BEGIN

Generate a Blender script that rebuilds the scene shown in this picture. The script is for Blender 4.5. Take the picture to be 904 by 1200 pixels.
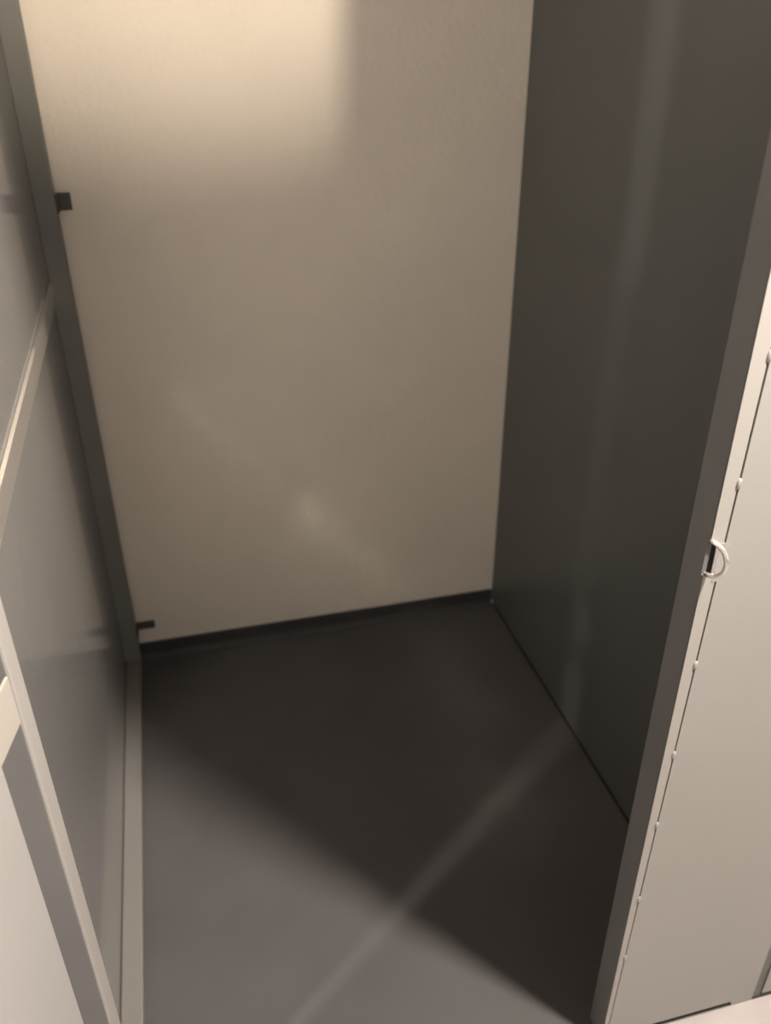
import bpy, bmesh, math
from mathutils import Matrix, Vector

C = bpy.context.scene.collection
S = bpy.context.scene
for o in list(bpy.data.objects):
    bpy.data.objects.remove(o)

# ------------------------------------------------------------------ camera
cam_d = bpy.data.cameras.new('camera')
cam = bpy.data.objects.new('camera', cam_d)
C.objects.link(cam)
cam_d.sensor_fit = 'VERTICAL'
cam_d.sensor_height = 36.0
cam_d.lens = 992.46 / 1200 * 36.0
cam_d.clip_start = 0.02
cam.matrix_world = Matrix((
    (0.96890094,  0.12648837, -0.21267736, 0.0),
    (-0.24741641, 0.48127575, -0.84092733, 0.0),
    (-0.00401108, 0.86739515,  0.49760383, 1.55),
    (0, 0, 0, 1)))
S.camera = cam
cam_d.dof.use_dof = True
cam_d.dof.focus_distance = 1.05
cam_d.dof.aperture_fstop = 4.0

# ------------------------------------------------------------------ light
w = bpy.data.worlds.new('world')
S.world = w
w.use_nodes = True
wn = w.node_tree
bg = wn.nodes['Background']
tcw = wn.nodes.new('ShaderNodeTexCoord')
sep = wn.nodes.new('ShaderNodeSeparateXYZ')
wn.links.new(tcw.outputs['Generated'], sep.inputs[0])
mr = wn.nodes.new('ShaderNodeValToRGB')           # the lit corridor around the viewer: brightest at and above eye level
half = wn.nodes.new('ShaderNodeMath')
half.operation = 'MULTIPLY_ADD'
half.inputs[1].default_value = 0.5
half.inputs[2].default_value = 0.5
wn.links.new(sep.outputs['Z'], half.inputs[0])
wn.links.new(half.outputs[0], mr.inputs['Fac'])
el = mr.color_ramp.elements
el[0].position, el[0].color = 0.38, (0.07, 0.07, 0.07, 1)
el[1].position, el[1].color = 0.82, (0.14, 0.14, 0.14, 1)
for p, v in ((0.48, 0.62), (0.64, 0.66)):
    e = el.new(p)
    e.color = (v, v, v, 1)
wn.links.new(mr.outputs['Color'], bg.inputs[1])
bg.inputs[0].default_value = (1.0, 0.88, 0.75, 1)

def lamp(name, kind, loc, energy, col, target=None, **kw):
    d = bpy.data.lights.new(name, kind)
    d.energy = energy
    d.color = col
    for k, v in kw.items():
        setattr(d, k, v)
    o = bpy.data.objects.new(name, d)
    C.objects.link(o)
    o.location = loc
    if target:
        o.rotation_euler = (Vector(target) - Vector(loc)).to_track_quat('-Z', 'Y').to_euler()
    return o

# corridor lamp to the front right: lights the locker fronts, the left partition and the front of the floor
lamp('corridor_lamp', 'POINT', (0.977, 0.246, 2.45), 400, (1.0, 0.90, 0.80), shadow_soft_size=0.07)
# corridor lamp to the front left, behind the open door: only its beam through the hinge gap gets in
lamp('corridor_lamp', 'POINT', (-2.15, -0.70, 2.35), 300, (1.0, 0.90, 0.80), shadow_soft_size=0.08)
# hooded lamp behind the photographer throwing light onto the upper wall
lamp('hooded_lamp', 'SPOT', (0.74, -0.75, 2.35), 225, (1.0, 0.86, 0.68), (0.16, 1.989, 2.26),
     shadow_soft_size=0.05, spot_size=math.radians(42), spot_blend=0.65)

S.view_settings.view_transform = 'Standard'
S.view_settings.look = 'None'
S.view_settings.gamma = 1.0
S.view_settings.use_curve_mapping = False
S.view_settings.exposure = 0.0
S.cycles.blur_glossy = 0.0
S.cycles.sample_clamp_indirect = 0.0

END

(Task to carry out):
Starting with the first line of the data above and ending with the line containing "cam_d.dof.aperture_fstop = 4.0", please restate every line exactly, leaving images out.

(Solution to this task):
Generate a Blender script that rebuilds the scene shown in this picture. The script is for Blender 4.5. Take the picture to be 904 by 1200 pixels.
import bpy, bmesh, math
from mathutils import Matrix, Vector

C = bpy.context.scene.collection
S = bpy.context.scene
for o in list(bpy.data.objects):
    bpy.data.objects.remove(o)

# ------------------------------------------------------------------ camera
cam_d = bpy.data.cameras.new('camera')
cam = bpy.data.objects.new('camera', cam_d)
C.objects.link(cam)
cam_d.sensor_fit = 'VERTICAL'
cam_d.sensor_height = 36.0
cam_d.lens = 992.46 / 1200 * 36.0
cam_d.clip_start = 0.02
cam.matrix_world = Matrix((
    (0.96890094,  0.12648837, -0.21267736, 0.0),
    (-0.24741641, 0.48127575, -0.84092733, 0.0),
    (-0.00401108, 0.86739515,  0.49760383, 1.55),
    (0, 0, 0, 1)))
S.camera = cam
cam_d.dof.use_dof = True
cam_d.dof.focus_distance = 1.05
cam_d.dof.aperture_fstop = 4.0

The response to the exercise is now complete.